If the education ministry says home-school numbers have stayed level in the past five years, correspondence schools claim they are soaring.

The Cours Sainte Anne primary school, founded six years ago with a handful of students, now has 800. Patrick Isnard, director of the 15-year old Cours Pi said he has 1,800 students "and the number grows exponentially every year," while Marc Gracia, director of studies at the Cours Valin, said his student body is growing by "10 to 20% annually."

The government keeps a close eye on children who opt out of a formal teaching framework, to monitor progress and to guard against cults.

Those on correspondence courses are considered to be in full-time education and are left to get on with it.

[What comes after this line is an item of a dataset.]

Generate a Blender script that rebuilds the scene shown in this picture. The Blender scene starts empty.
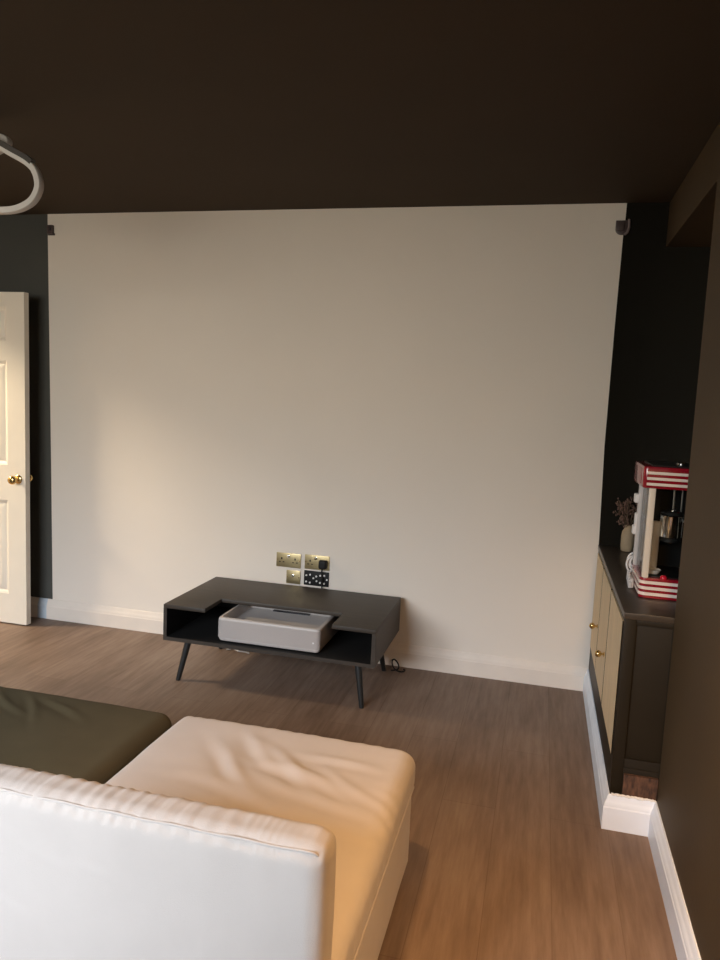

Home schooling can hurt financially. Correspondence courses cost from 330 euro to nearly 2,000 euro a year whereas public school is free. As Catherine Chemin, vice president of CISE (Choosing to educate one's own child), pointed out, "it's generally the mother who gives up her job to stay home and teach" adding that in her own case "we certainly would have a better standard of living if we both worked ."

Gracia noted that "many of our students are the children of teachers," a phenomenon also noted by the other schools. Marcel of "Children First," an ex-teacher, said "I did not want to put my children through school after seeing it from the inside."

Another teacher, who requested anonymity because he is still working in a public school, withdrew both his daughters two years after he began teaching. "My experience is that close to 50 percent of young secondary school pupils don't know how to do basic arithmetic," he said.

He signed his children up in a correspondence school instead. "I'm much happier with the level there than with the one I see every day at the school I work at," he said.